Any help would be greatly appreciated and please let me know if you require any further information.
Thanks
Salman
Hi Brian,
Hi Brian,
Thank you for your prompt reply! I did find that VB code but was unsure on what amendments to make to make it work with IDEAscript. I have very limited knowledge of scripting but I am trying to learn as much as I can before my training course later this year.Please see attached image of the code which I have had to amend slightly. I only need the output in miles. It wouldn't let me proceed without defining the variables shown and now it gives me a constant value for every record. Are you able to use the coordinates in the image to help test the file? Can you please advise if I have missed something or defined the variables incorrectly?Thanks
Salman
Hi Salem, when using the
Hi Salem, when using the custom functions you have to define your parameters outside of the script, in your case you are defining your parameters within the script which is fine for IDEAScript code but not for a custom function. Here is a screen capture of the parameters dialog:
Here is the rest of the code.
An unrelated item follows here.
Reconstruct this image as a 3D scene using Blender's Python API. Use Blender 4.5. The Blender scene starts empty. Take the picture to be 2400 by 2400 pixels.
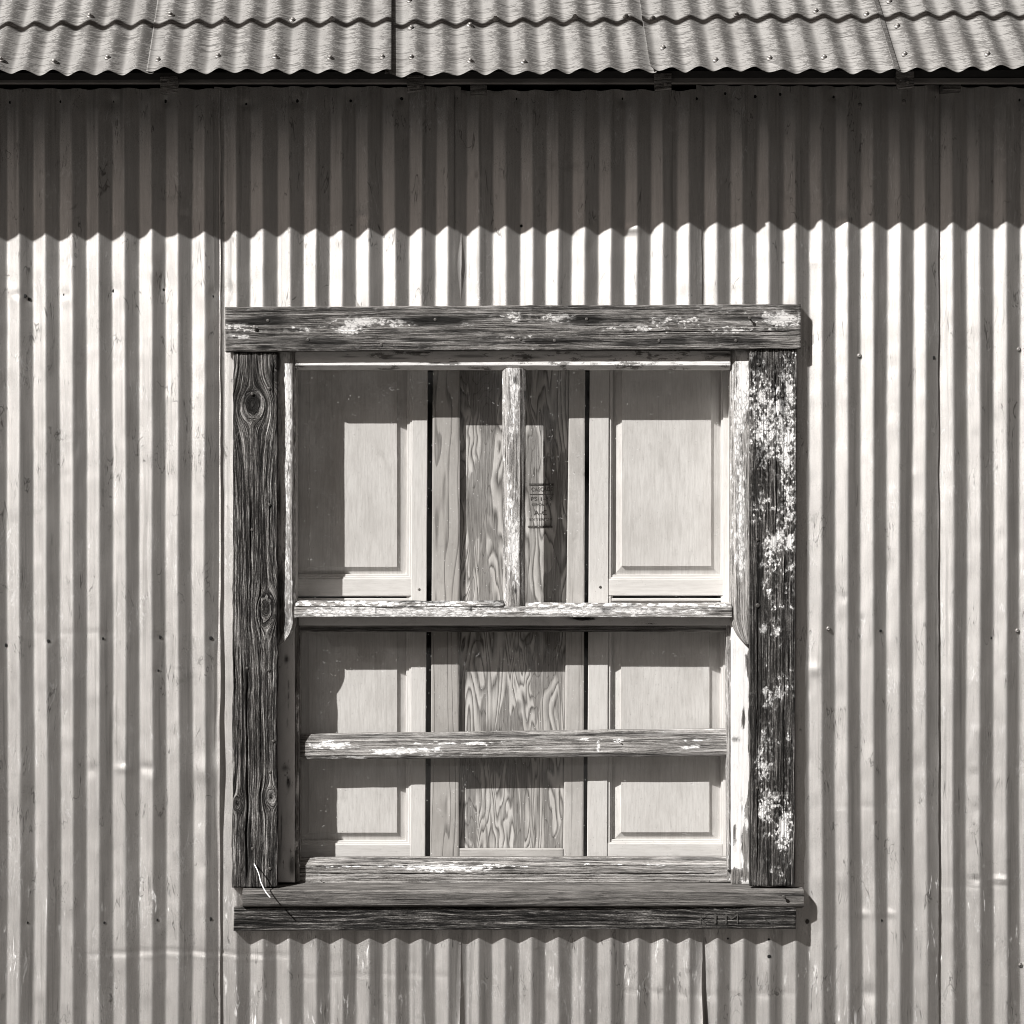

I will attach the updated custom function.
Option Explicit
Const pi = 3.14159265358979323846
Function distLatLong(Latitude1 As Double,Longitude1 As Double,Latitude2 As Double,Longitude2 As Double) As Double
Dim theta, dist
theta = Longitude1 - Longitude2
dist = Sin(deg2rad(Latitude1)) * Sin(deg2rad(Latitude2)) + Cos(deg2rad(Latitude1)) * Cos(deg2rad(Latitude2)) * Cos(deg2rad(theta))
dist = acos(dist)
dist = rad2deg(dist)
distLatLong = dist * 60 * 1.1515
End Function
'::::::::::::::::::::::::::::::::::::::::::::::::::::::::::::::::::::::
'::: This function get the arccos function using arctan function :::
'::::::::::::::::::::::::::::::::::::::::::::::::::::::::::::::::::::::
Function acos(rad)
If Abs(rad) <> 1 Then
acos = pi/2 - Atn(rad / Sqr(1 - rad * rad))
ElseIf rad = -1 Then
acos = pi
End If
End Function
'::::::::::::::::::::::::::::::::::::::::::::::::::::::::::::::::::::::
'::: This function converts decimal degrees to radians :::
'::::::::::::::::::::::::::::::::::::::::::::::::::::::::::::::::::::::
Function deg2rad(Deg)
deg2rad = CDbl(Deg * pi / 180)
End Function
'::::::::::::::::::::::::::::::::::::::::::::::::::::::::::::::::::::::
'::: This function converts radians to decimal degrees :::
'::::::::::::::::::::::::::::::::::::::::::::::::::::::::::::::::::::::
Function rad2deg(Rad)
rad2deg = CDbl(Rad * 180 / pi)
End Function
Hi Salem, you are getting
Hi Salem, you are getting that error because you dont' have any parameters for the test equation. When you hit test it will take the parameters of the distlatlong() and use them in the function, as it is blank there are no parameters. Instead doing something like this: distlatlong(32.9697, -96.80322, 29.46786, -98.53) it will now have the 4 needed numeric paramters and it can calculate the distance.
Hi Brian, I knew it was
Hi Brian, I knew it was something silly I missed! That's it up and running now and I have tested the quality of data against web based calculators. Might be handy to put this in the scripts section for others to use as well. Thanks again for your help and patience, it's been a steep learning curve.
Regards
Salman
Hello Salman, I found a vb
Hello Salman, I found a vb script to calculate the distance at http://www.geodatasource.com/developers/vb and I have adapted it as a custom function. The function will accept the latitude and longitude of two points and return the distance in miles, kilometers or nautical miles. I have not tested this function so I can't guarentee the accuracy, if you can do that it would be appreciated.
Brian